* _GIVEN INSTRUCTION_: Give every line again exactly as it appears, please, but not the pictures.

* _PROVIDED DATA_:
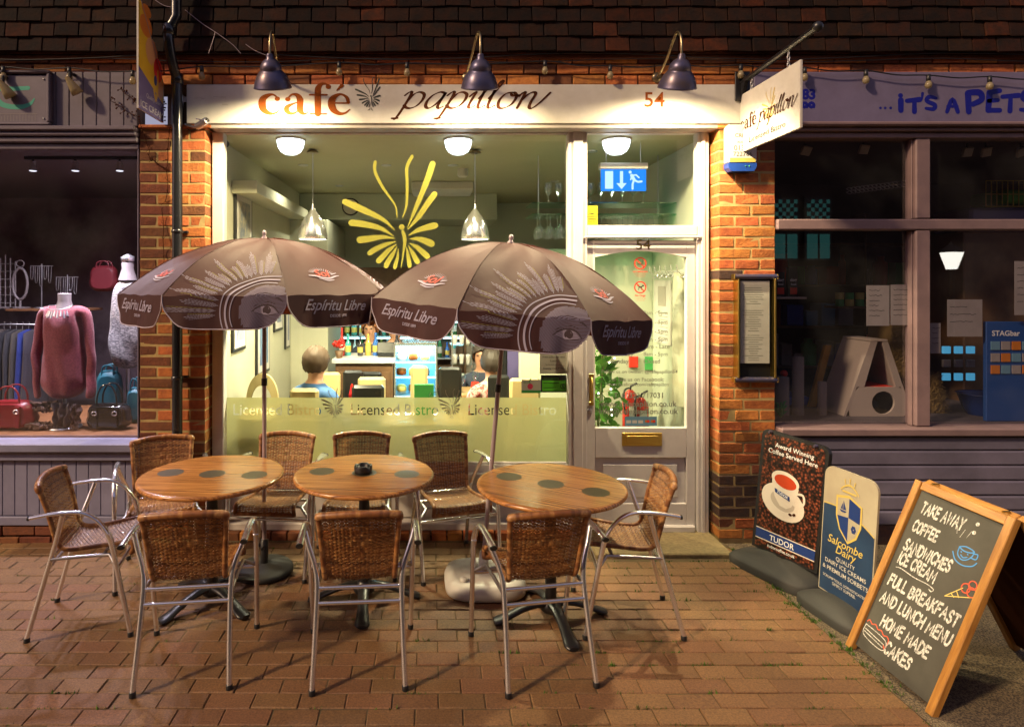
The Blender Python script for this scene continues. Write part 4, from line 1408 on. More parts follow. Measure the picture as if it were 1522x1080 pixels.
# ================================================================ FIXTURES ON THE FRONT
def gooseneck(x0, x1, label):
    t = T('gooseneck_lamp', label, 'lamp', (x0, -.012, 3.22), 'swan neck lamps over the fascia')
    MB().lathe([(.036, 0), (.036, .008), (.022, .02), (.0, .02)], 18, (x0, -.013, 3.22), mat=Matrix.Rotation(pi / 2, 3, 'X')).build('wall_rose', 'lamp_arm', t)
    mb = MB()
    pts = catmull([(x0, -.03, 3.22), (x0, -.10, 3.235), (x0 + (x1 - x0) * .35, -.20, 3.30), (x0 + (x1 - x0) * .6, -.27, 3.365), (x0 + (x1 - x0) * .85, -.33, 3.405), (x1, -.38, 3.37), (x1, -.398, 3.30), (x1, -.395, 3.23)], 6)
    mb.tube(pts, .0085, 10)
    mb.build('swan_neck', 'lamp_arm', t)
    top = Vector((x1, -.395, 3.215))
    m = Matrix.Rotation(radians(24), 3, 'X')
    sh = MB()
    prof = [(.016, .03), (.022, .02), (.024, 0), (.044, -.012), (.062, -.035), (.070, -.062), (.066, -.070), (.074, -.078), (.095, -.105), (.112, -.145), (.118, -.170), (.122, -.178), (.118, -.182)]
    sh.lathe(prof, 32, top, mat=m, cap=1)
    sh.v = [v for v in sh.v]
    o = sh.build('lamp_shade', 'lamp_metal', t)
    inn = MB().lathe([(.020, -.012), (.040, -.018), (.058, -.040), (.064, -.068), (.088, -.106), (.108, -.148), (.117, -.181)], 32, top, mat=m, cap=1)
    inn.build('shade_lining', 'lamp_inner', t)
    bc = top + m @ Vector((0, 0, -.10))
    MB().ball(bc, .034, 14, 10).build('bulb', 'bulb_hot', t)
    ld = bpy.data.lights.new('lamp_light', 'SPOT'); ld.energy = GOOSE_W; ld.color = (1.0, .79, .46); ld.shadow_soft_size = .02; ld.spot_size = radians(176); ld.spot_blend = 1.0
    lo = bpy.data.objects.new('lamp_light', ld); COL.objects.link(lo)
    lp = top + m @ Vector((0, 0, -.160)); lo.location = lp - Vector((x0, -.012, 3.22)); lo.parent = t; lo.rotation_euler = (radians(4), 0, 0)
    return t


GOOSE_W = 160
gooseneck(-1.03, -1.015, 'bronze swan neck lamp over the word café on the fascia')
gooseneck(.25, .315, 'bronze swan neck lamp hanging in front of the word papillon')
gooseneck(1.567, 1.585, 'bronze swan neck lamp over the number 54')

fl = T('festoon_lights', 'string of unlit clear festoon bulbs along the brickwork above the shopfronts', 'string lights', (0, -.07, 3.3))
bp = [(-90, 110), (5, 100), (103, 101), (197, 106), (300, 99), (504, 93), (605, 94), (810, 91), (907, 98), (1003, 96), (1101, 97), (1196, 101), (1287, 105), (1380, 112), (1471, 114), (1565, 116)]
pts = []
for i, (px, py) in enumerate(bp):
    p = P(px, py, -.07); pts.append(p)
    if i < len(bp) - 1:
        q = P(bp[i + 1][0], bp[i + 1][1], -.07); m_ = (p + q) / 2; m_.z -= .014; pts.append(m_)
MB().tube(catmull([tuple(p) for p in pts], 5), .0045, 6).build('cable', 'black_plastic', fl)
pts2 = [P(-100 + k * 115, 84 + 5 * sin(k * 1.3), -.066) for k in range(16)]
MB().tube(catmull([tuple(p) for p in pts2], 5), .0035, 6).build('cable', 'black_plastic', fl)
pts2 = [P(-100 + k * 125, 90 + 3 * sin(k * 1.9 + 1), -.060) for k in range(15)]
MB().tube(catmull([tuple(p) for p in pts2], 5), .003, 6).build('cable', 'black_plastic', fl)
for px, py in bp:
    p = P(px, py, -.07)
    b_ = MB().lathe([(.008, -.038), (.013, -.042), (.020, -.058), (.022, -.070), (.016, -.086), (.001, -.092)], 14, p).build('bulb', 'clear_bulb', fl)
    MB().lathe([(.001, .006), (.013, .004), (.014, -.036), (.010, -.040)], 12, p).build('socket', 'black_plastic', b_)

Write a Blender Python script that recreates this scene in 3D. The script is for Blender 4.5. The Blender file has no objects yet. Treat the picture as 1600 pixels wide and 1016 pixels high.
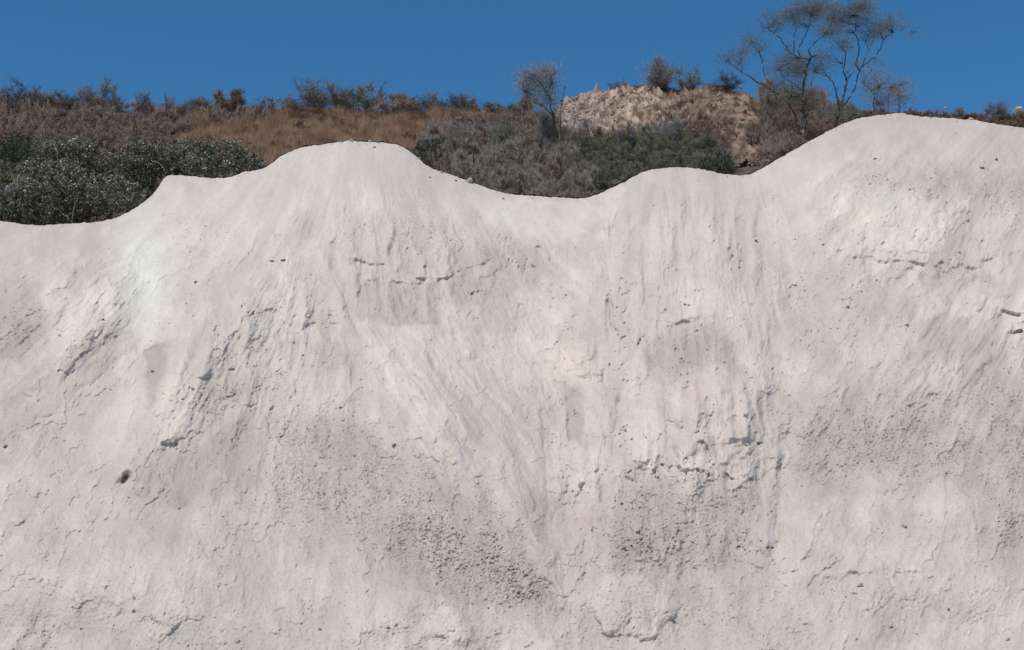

* _TASK SOLUTION_:
The Blender Python script for this scene continues. Write part 4, from line 1408 on. More parts follow. Measure the picture as if it were 1522x1080 pixels.
# ================================================================ FIXTURES ON THE FRONT
def gooseneck(x0, x1, label):
    t = T('gooseneck_lamp', label, 'lamp', (x0, -.012, 3.22), 'swan neck lamps over the fascia')
    MB().lathe([(.036, 0), (.036, .008), (.022, .02), (.0, .02)], 18, (x0, -.013, 3.22), mat=Matrix.Rotation(pi / 2, 3, 'X')).build('wall_rose', 'lamp_arm', t)
    mb = MB()
    pts = catmull([(x0, -.03, 3.22), (x0, -.10, 3.235), (x0 + (x1 - x0) * .35, -.20, 3.30), (x0 + (x1 - x0) * .6, -.27, 3.365), (x0 + (x1 - x0) * .85, -.33, 3.405), (x1, -.38, 3.37), (x1, -.398, 3.30), (x1, -.395, 3.23)], 6)
    mb.tube(pts, .0085, 10)
    mb.build('swan_neck', 'lamp_arm', t)
    top = Vector((x1, -.395, 3.215))
    m = Matrix.Rotation(radians(24), 3, 'X')
    sh = MB()
    prof = [(.016, .03), (.022, .02), (.024, 0), (.044, -.012), (.062, -.035), (.070, -.062), (.066, -.070), (.074, -.078), (.095, -.105), (.112, -.145), (.118, -.170), (.122, -.178), (.118, -.182)]
    sh.lathe(prof, 32, top, mat=m, cap=1)
    sh.v = [v for v in sh.v]
    o = sh.build('lamp_shade', 'lamp_metal', t)
    inn = MB().lathe([(.020, -.012), (.040, -.018), (.058, -.040), (.064, -.068), (.088, -.106), (.108, -.148), (.117, -.181)], 32, top, mat=m, cap=1)
    inn.build('shade_lining', 'lamp_inner', t)
    bc = top + m @ Vector((0, 0, -.10))
    MB().ball(bc, .034, 14, 10).build('bulb', 'bulb_hot', t)
    ld = bpy.data.lights.new('lamp_light', 'SPOT'); ld.energy = GOOSE_W; ld.color = (1.0, .79, .46); ld.shadow_soft_size = .02; ld.spot_size = radians(176); ld.spot_blend = 1.0
    lo = bpy.data.objects.new('lamp_light', ld); COL.objects.link(lo)
    lp = top + m @ Vector((0, 0, -.160)); lo.location = lp - Vector((x0, -.012, 3.22)); lo.parent = t; lo.rotation_euler = (radians(4), 0, 0)
    return t


GOOSE_W = 160
gooseneck(-1.03, -1.015, 'bronze swan neck lamp over the word café on the fascia')
gooseneck(.25, .315, 'bronze swan neck lamp hanging in front of the word papillon')
gooseneck(1.567, 1.585, 'bronze swan neck lamp over the number 54')

fl = T('festoon_lights', 'string of unlit clear festoon bulbs along the brickwork above the shopfronts', 'string lights', (0, -.07, 3.3))
bp = [(-90, 110), (5, 100), (103, 101), (197, 106), (300, 99), (504, 93), (605, 94), (810, 91), (907, 98), (1003, 96), (1101, 97), (1196, 101), (1287, 105), (1380, 112), (1471, 114), (1565, 116)]
pts = []
for i, (px, py) in enumerate(bp):
    p = P(px, py, -.07); pts.append(p)
    if i < len(bp) - 1:
        q = P(bp[i + 1][0], bp[i + 1][1], -.07); m_ = (p + q) / 2; m_.z -= .014; pts.append(m_)
MB().tube(catmull([tuple(p) for p in pts], 5), .0045, 6).build('cable', 'black_plastic', fl)
pts2 = [P(-100 + k * 115, 84 + 5 * sin(k * 1.3), -.066) for k in range(16)]
MB().tube(catmull([tuple(p) for p in pts2], 5), .0035, 6).build('cable', 'black_plastic', fl)
pts2 = [P(-100 + k * 125, 90 + 3 * sin(k * 1.9 + 1), -.060) for k in range(15)]
MB().tube(catmull([tuple(p) for p in pts2], 5), .003, 6).build('cable', 'black_plastic', fl)
for px, py in bp:
    p = P(px, py, -.07)
    b_ = MB().lathe([(.008, -.038), (.013, -.042), (.020, -.058), (.022, -.070), (.016, -.086), (.001, -.092)], 14, p).build('bulb', 'clear_bulb', fl)
    MB().lathe([(.001, .006), (.013, .004), (.014, -.036), (.010, -.040)], 12, p).build('socket', 'black_plastic', b_)

Write a Blender Python script that recreates this scene in 3D. The script is for Blender 4.5. The Blender file has no objects yet. Treat the picture as 1600 pixels wide and 1016 pixels high.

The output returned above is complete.